Original lithograph by Thomas Shotter Boys, hand-coloured.
Piccadilly looking Towards the City.
Published in 1842 as part of a set of lithographs under the heading of “Original Views of London As It Is”.
Thomas Shotter Boys was born at Pentonville in London, on 2 January 1803. He was articled to the engraver George Cooke. When his apprenticeship came to an end he went to Paris where he met and came under the influence of Richard Parkes Bonington, who persuaded him to abandon engraving for painting.

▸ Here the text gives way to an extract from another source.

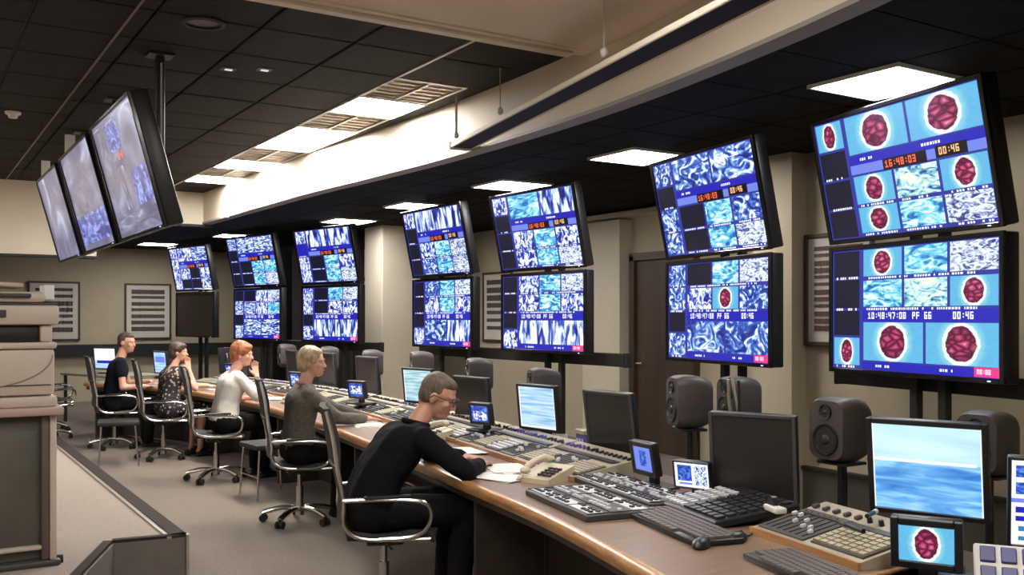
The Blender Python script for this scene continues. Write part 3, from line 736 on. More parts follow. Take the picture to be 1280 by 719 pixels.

He exhibited at the Royal Academy for the first time in 1824, and in Paris in 1827. In 1830 he went to Brussels, but returned to England on the outbreak of the revolution there. Paying another visit to Paris, he remained there until 1837, and then returned to England in order to lithograph the works of David Roberts and Clarkson Stanfield.
His most important work, Picturesque Architecture in Paris, Ghent, Antwerp, Rouen, etc., a collection of colour lithographs, appeared in 1839, attracting a great deal of admiration. Drawn on the stone by Boys and printed by Charles Joseph Hullmandel, it was described in a review in the Polytechnic Journal as "the first successful effort in1843 chroma-lithography hitherto brought to perfection". King Louis-Philippe sent the artist a ring in recognition of its merits. In 1842 he published "Original Views of London as it is", drawn and lithographed by himself. He drew the illustrations to Blackie's History of England, and etched some plates for John Ruskin's Stones of Venice.
Boys was a member of the Institute of Painters in Water Colours, and of several foreign artistic societies. He died in 1874.